>> begin

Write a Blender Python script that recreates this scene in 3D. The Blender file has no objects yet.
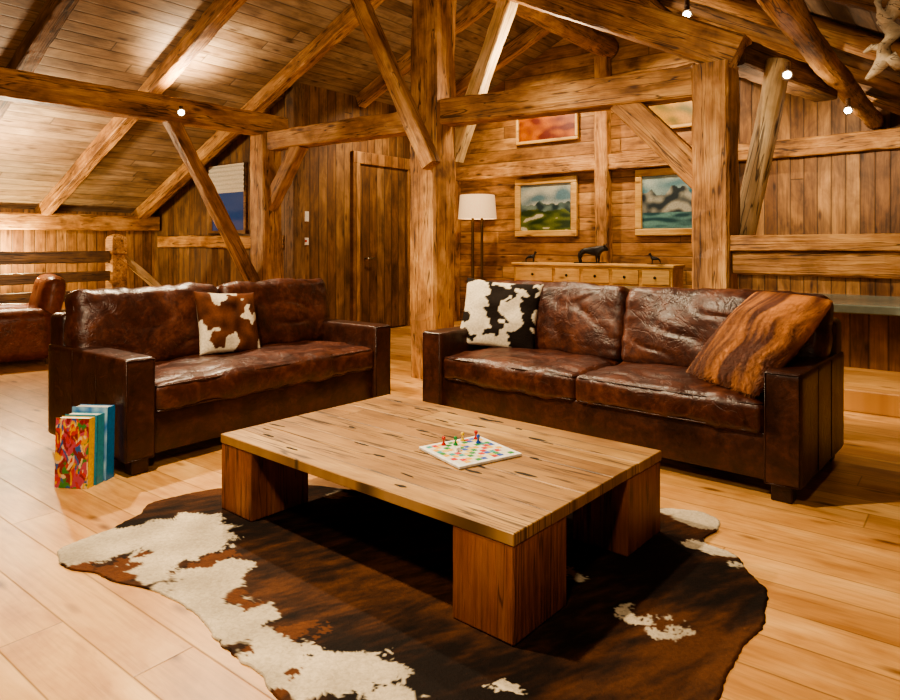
import bpy, bmesh, math, random
from mathutils import Vector, Matrix, noise, Euler
random.seed(7)
C = bpy.context.scene.collection
PI = math.pi
F, HOR, CAMZ = 670.0, 245.0, 1.3
ANG = math.radians(-38)
CU, SU = math.cos(ANG), math.sin(ANG)
def W(u, v, z=0.0):            # room axes (u along the truss line, v towards the back wall) to world
    return Vector((CU*u - SU*v, SU*u + CU*v, z))
def fp(px, py, z=0.0):
    Y = (CAMZ-z)*F/(py-HOR)
    return Vector(((px-450)*Y/F, Y, z))
R = math.radians

# ------------------------------------------------------------------ materials
class NT:
    def __init__(s, name):
        s.m = bpy.data.materials.new(name); s.m.use_nodes = True
        s.t = s.m.node_tree; s.t.nodes.clear()
        s.out = s.t.nodes.new('ShaderNodeOutputMaterial')
        s.b = s.t.nodes.new('ShaderNodeBsdfPrincipled')
        s.t.links.new(s.b.outputs[0], s.out.inputs[0])
    def n(s, typ, ins=None, **kw):
        nd = s.t.nodes.new(typ)
        for k, v in kw.items(): setattr(nd, k, v)
        for k, v in (ins or {}).items(): s.set(nd, k, v)
        return nd
    def set(s, nd, k, v):
        i = nd.inputs[k]
        if isinstance(v, bpy.types.NodeSocket): s.t.links.new(v, i)
        elif isinstance(v, bpy.types.Node): s.t.links.new(v.outputs[0], i)
        else:
            if isinstance(v, (tuple, list)) and len(v) == 3 and i.type == 'RGBA': v = (*v, 1)
            i.default_value = v
    def math(s, op, a, b=0.0, c=None):
        d = {0: a, 1: b}
        if c is not None: d[2] = c
        return s.n('ShaderNodeMath', d, operation=op).outputs[0]
    def ramp(s, fac, stops):
        r = s.n('ShaderNodeValToRGB', {0: fac})
        e = r.color_ramp.elements
        while len(e) < len(stops): e.new(0.5)
        for i, (p, c) in enumerate(stops):
            e[i].position = p; e[i].color = (*c, 1) if len(c) == 3 else c
        return r.outputs[0]
    def mix(s, fac, a, b, bt='MIX'):
        nd = s.t.nodes.new('ShaderNodeMix'); nd.data_type = 'RGBA'; nd.blend_type = bt
        s.set(nd, 0, fac); s.set(nd, 6, a); s.set(nd, 7, b)
        return nd.outputs[2]
    def noise(s, vec, scale, detail=4, rough=.55, dist=0):
        return s.n('ShaderNodeTexNoise', {'Vector': vec, 'Scale': scale, 'Detail': detail, 'Roughness': rough, 'Distortion': dist}).outputs[0]
    def bump(s, h, st, dist=.01, normal=None):
        d = {'Height': h, 'Strength': st, 'Distance': dist}
        if normal is not None: d['Normal'] = normal
        return s.n('ShaderNodeBump', d).outputs[0]

def grain(nt, vec, cols, knots=True, cracks=0.0, streak=.6):
    """vec: vector already with the grain direction on X, metres"""
    def mp(sc): return nt.n('ShaderNodeMapping', {'Vector': vec, 'Scale': sc}).outputs[0]
    n1 = nt.noise(mp((1.3, 9, 9)), 1.0, 5, .6, 1.3)
    n2 = nt.noise(mp((2.6, 60, 60)), 1.0, 3, .6, .3)
    n3 = nt.noise(mp((1.9, 3.4, 3.4)), 1.0, 4, .65, .5)
    f = nt.math('ADD', nt.math('MULTIPLY', n1, .4), nt.math('MULTIPLY', n3, .6))
    col = nt.ramp(f, [(.36, cols[0]), (.50, cols[1]), (.64, cols[2])])
    st = nt.ramp(n2, [(.33, (.45, .42, .38)), (.52, (1, 1, 1))])
    col = nt.mix(streak, col, st, 'MULTIPLY')
    if cracks:
        n4 = nt.noise(mp((.9, 17, 17)), 1.0, 2, .5, .4)
        ck = nt.math('ABSOLUTE', nt.math('SUBTRACT', n4, .56))
        ck = nt.ramp(ck, [(.005, (.1, .07, .05)), (.02, (1, 1, 1))])
        col = nt.mix(cracks, col, ck, 'MULTIPLY')
    if knots:
        v = nt.n('ShaderNodeTexVoronoi', {'Vector': mp((2.2, 7, 7)), 'Scale': 1.0, 'Randomness': 1.0}).outputs[0]
        k = nt.ramp(v, [(.06, (.2, .13, .09)), (.18, (1, 1, 1))])
        col = nt.mix(.85, col, k, 'MULTIPLY')
    return col, n1, n2

def wood(name, cols, rough=.55, bump=.5, knots=True, coat=0, cracks=.85, streak=.42):
    nt = NT(name)
    tc = nt.n('ShaderNodeTexCoord'); oi = nt.n('ShaderNodeObjectInfo')
    off = nt.math('MULTIPLY', oi.outputs['Random'], 37.0)
    cv = nt.n('ShaderNodeCombineXYZ', {0: off, 1: off, 2: off}).outputs[0]
    vec = nt.n('ShaderNodeVectorMath', {0: tc.outputs['Object'], 1: cv}, operation='ADD').outputs[0]
    col, n1, n2 = grain(nt, vec, cols, knots, cracks, streak)
    nt.set(nt.b, 'Base Color', col)
    nt.set(nt.b, 'Roughness', rough)
    if coat: nt.set(nt.b, 'Coat Weight', coat); nt.set(nt.b, 'Coat Roughness', .25)
    h = nt.math('ADD', nt.math('MULTIPLY', n1, .5), n2)
    nt.set(nt.b, 'Normal', nt.bump(h, bump, .014))
    return nt.m

def planks(name, cols, width, length=2.2, along=0, across=1, rough=.5, groove=.5, gw=.012, vary=.35, bump=.4, knots=True, coat=0, streak=.45, cracks=0):
    nt = NT(name)
    tc = nt.n('ShaderNodeTexCoord')
    sp = nt.n('ShaderNodeSeparateXYZ', {0: tc.outputs['Object']})
    a, c = sp.outputs[along], sp.outputs[across]
    cw = nt.math('DIVIDE', c, width)
    row = nt.math('FLOOR', cw)
    w1 = nt.n('ShaderNodeTexWhiteNoise', {'W': row}, noise_dimensions='1D').outputs[0]
    s = nt.math('DIVIDE', nt.math('ADD', a, nt.math('MULTIPLY', w1, length*7)), length)
    seg = nt.math('FLOOR', s)
    idv = nt.math('ADD', nt.math('MULTIPLY', row, 3.17), nt.math('MULTIPLY', seg, 7.31))
    w2 = nt.n('ShaderNodeTexWhiteNoise', {'W': idv}, noise_dimensions='1D').outputs[0]
    vec = nt.n('ShaderNodeCombineXYZ', {0: nt.math('ADD', a, nt.math('MULTIPLY', w2, 53)), 1: c, 2: nt.math('MULTIPLY', w2, 31)}).outputs[0]
    col, n1, n2 = grain(nt, vec, cols, knots, cracks, streak)
    br = nt.math('ADD', 1-vary/2, nt.math('MULTIPLY', w2, vary))
    br2 = nt.math('POWER', br, 1.35)
    g = nt.n('ShaderNodeCombineXYZ', {0: br, 1: br2, 2: nt.math('POWER', br, 1.7)}).outputs[0]
    col = nt.mix(1.0, col, g, 'MULTIPLY')
    fr = nt.math('FRACT', cw)
    ed = nt.math('MINIMUM', fr, nt.math('SUBTRACT', 1.0, fr))
    ed = nt.math('MULTIPLY', ed, width)
    fs = nt.math('FRACT', s)
    es = nt.math('MULTIPLY', nt.math('MINIMUM', fs, nt.math('SUBTRACT', 1.0, fs)), length)
    e = nt.math('MINIMUM', ed, es)
    gr = nt.n('ShaderNodeMapRange', {0: e, 1: 0.0, 2: gw, 3: 0.0, 4: 1.0}).outputs[0]
    gc = nt.math('ADD', 1-groove, nt.math('MULTIPLY', gr, groove))
    gv = nt.n('ShaderNodeCombineXYZ', {0: gc, 1: gc, 2: gc}).outputs[0]
    col = nt.mix(1.0, col, gv, 'MULTIPLY')
    nt.set(nt.b, 'Base Color', col); nt.set(nt.b, 'Roughness', rough)
    if coat: nt.set(nt.b, 'Coat Weight', coat); nt.set(nt.b, 'Coat Roughness', .3)
    h = nt.math('ADD', nt.math('MULTIPLY', n2, .25), gr)
    nt.set(nt.b, 'Normal', nt.bump(h, bump, .01))
    return nt.m

def plain(name, col, rough=.5, metal=0, emit=None, es=0, bump=0, bs=60, coat=0):
    nt = NT(name)
    tc = nt.n('ShaderNodeTexCoord')
    n = nt.noise(tc.outputs['Object'], bs, 4)
    c = nt.ramp(n, [(.3, tuple(x*.8 for x in col)), (.7, tuple(min(1, x*1.15) for x in col))])
    nt.set(nt.b, 'Base Color', c); nt.set(nt.b, 'Roughness', rough); nt.set(nt.b, 'Metallic', metal)
    if coat: nt.set(nt.b, 'Coat Weight', coat)
    if emit: nt.set(nt.b, 'Emission Color', emit); nt.set(nt.b, 'Emission Strength', es)
    if bump: nt.set(nt.b, 'Normal', nt.bump(n, bump, .004))
    return nt.m

def vcolm(name, rough=.6, bump=0, bs=(60, 60, 60), coat=0, spec=.5, lo=.6):
    nt = NT(name)
    at = nt.n('ShaderNodeAttribute', attribute_name='Col')
    col = at.outputs['Color']
    if bump:
        tc = nt.n('ShaderNodeTexCoord')
        mp = nt.n('ShaderNodeMapping', {'Vector': tc.outputs['Object'], 'Scale': bs}).outputs[0]
        n = nt.noise(mp, 1.0, 4, .6, .6)
        k = nt.ramp(n, [(.3, (lo, lo, lo)), (.65, (1, 1, 1))])
        col = nt.mix(.8, col, k, 'MULTIPLY')
        nt.set(nt.b, 'Normal', nt.bump(n, bump, .006))
    nt.set(nt.b, 'Base Color', col); nt.set(nt.b, 'Roughness', rough); nt.set(nt.b, 'Specular IOR Level', spec)
    if coat: nt.set(nt.b, 'Coat Weight', coat)
    return nt.m

def leather(name, c0, c1, c2, rough=.34, crease=1.0):
    nt = NT(name)
    tc = nt.n('ShaderNodeTexCoord'); oi = nt.n('ShaderNodeObjectInfo')
    off = nt.math('MULTIPLY', oi.outputs['Random'], 19.0)
    cv = nt.n('ShaderNodeCombineXYZ', {0: off, 1: off, 2: off}).outputs[0]
    vec = nt.n('ShaderNodeVectorMath', {0: tc.outputs['Object'], 1: cv}, operation='ADD').outputs[0]
    n1 = nt.noise(vec, 3.6, 6, .65, .9)
    n2 = nt.noise(vec, 24, 4, .65, .4)
    f = nt.math('ADD', nt.math('MULTIPLY', n1, .65), nt.math('MULTIPLY', n2, .35))
    nt.set(nt.b, 'Base Color', nt.ramp(f, [(.36, c0), (.5, c1), (.65, c2)]))
    nt.set(nt.b, 'Roughness', nt.math('ADD', rough-.16, nt.math('MULTIPLY', f, .38)))
    v = nt.n('ShaderNodeTexVoronoi', {'Vector': vec, 'Scale': 190.0}).outputs[0]
    b1 = nt.bump(v, .08, .002)
    n5 = nt.noise(vec, 6.5, 4, .55, 1.0)
    b2 = nt.bump(nt.math('MINIMUM', nt.math('ABSOLUTE', nt.math('SUBTRACT', n5, .5)), .05), .34*crease, .07, b1)
    nt.set(nt.b, 'Normal', nt.bump(n2, .24*crease, .012, b2))
    return nt.m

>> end

• Stated problem: Repeat the listing above exactly from its first line to the line containing "R = math.radians", both included, and omit the pictures.

• Expected answer:
Write a Blender Python script that recreates this scene in 3D. The Blender file has no objects yet.
import bpy, bmesh, math, random
from mathutils import Vector, Matrix, noise, Euler
random.seed(7)
C = bpy.context.scene.collection
PI = math.pi
F, HOR, CAMZ = 670.0, 245.0, 1.3
ANG = math.radians(-38)
CU, SU = math.cos(ANG), math.sin(ANG)
def W(u, v, z=0.0):            # room axes (u along the truss line, v towards the back wall) to world
    return Vector((CU*u - SU*v, SU*u + CU*v, z))
def fp(px, py, z=0.0):
    Y = (CAMZ-z)*F/(py-HOR)
    return Vector(((px-450)*Y/F, Y, z))
R = math.radians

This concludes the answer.